* WHAT THE EXERCISE ASKS *
Report the number of lines where the string "that" occurs, and write nothing else.

* WORKING DATA *
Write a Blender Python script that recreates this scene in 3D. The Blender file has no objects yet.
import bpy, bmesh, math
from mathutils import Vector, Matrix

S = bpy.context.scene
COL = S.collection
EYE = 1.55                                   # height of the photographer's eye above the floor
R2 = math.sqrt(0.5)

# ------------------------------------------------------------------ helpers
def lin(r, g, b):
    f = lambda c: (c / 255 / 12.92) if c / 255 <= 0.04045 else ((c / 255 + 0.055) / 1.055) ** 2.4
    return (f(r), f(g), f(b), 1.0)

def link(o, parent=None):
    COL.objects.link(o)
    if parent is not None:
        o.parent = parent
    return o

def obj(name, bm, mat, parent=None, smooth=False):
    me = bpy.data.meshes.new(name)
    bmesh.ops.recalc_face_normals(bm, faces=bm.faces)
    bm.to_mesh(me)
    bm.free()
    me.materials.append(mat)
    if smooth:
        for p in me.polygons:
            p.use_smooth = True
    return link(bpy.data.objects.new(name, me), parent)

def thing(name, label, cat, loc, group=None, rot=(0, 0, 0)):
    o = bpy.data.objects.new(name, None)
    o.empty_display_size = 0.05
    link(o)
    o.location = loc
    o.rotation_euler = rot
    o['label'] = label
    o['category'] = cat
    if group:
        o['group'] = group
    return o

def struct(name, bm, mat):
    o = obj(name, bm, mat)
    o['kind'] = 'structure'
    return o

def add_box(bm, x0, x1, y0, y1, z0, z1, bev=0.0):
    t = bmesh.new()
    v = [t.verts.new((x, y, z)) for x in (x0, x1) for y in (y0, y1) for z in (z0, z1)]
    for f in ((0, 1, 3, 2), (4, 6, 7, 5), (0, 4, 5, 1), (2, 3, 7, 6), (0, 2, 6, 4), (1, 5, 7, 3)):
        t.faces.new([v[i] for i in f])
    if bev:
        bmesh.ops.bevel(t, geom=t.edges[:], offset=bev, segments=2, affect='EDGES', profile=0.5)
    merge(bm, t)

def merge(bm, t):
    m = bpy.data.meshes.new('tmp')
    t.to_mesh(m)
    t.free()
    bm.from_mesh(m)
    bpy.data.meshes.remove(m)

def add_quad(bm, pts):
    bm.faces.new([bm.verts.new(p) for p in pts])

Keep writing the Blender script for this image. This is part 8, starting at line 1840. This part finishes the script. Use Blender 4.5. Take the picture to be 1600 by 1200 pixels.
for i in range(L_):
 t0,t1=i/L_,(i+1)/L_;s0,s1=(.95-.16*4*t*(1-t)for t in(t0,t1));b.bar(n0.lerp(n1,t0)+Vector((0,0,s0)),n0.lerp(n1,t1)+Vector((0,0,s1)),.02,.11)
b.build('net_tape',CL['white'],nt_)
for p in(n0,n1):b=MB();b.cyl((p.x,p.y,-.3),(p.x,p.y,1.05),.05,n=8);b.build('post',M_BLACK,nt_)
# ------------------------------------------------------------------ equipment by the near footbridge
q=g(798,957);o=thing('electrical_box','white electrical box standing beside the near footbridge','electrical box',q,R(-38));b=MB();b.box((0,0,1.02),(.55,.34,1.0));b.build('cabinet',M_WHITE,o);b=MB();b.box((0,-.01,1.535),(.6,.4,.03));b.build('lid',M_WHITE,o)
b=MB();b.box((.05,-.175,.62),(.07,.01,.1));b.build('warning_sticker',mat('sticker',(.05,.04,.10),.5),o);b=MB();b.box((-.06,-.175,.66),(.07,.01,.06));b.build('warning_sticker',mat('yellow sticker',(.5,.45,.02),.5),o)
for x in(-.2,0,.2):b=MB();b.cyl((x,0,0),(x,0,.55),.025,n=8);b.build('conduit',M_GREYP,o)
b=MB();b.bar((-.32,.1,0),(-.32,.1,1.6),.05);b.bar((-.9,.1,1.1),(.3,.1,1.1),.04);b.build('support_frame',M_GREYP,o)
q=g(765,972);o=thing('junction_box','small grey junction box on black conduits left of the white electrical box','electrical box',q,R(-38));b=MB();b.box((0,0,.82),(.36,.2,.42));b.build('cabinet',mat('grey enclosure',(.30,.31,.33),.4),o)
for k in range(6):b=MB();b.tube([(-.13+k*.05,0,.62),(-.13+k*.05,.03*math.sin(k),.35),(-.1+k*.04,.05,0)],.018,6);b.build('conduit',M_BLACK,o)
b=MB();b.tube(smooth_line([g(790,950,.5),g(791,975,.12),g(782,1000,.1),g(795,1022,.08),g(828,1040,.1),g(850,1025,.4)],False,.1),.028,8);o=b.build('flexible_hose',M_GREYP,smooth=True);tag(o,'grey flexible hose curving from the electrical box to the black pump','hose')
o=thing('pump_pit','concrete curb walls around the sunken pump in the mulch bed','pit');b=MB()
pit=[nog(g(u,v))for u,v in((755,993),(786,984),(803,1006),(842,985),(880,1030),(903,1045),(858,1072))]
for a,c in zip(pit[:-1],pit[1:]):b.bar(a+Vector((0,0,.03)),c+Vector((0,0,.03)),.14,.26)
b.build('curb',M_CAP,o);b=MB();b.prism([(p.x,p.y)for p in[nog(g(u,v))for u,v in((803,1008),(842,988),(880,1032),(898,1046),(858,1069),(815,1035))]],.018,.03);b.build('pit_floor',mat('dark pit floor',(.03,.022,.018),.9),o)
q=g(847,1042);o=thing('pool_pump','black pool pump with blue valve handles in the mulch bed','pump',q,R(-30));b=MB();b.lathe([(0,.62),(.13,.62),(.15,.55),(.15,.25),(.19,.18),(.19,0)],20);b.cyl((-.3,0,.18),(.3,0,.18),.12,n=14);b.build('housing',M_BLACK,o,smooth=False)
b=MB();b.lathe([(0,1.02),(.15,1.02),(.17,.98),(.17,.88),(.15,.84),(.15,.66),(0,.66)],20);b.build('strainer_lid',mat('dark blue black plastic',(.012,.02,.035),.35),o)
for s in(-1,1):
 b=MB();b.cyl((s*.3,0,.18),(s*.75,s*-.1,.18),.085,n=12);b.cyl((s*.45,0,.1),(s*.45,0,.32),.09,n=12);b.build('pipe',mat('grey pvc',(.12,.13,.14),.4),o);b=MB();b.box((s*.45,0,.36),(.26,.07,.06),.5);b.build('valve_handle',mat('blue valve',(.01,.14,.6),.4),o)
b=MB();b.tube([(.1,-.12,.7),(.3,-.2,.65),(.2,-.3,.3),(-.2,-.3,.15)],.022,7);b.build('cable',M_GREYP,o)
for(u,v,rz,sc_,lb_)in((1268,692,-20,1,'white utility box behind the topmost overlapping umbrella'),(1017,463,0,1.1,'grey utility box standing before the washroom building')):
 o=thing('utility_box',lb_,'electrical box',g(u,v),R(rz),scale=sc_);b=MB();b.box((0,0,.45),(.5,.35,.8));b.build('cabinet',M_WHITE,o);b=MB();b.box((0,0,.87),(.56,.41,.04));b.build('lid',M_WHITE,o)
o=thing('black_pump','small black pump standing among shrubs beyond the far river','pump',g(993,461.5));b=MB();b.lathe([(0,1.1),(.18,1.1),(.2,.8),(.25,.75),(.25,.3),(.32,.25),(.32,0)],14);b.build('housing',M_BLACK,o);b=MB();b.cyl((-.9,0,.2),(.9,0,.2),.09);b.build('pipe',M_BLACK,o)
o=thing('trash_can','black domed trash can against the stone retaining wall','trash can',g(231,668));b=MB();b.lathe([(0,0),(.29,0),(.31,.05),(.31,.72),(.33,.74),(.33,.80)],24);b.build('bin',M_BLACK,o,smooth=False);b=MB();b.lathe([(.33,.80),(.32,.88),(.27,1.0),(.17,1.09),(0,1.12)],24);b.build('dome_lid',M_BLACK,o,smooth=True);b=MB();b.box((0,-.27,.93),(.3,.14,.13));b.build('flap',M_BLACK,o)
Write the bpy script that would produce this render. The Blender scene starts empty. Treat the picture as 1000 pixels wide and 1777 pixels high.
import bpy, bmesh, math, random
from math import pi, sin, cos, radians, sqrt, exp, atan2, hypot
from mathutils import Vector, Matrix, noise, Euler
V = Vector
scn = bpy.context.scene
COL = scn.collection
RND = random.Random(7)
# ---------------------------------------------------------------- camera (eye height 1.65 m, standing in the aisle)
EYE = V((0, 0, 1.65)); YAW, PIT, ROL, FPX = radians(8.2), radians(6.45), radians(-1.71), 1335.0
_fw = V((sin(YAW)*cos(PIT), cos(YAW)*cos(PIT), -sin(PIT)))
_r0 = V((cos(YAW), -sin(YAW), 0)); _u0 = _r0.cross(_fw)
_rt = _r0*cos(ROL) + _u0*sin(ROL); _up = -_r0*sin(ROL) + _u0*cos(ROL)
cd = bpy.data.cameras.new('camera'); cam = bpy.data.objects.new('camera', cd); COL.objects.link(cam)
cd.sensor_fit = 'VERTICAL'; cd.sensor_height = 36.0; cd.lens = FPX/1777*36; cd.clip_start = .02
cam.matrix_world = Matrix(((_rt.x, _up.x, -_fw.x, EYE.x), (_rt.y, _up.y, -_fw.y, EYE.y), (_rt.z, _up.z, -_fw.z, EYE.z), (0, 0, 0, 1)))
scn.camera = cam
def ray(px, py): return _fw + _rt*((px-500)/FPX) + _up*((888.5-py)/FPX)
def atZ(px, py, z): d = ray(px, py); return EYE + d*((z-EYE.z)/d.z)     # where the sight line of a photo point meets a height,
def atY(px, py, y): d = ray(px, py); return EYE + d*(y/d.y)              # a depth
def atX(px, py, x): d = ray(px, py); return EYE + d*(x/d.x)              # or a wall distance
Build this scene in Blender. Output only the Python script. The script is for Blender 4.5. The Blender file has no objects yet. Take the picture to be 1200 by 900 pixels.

* SOLUTION TO THE EXERCISE *
2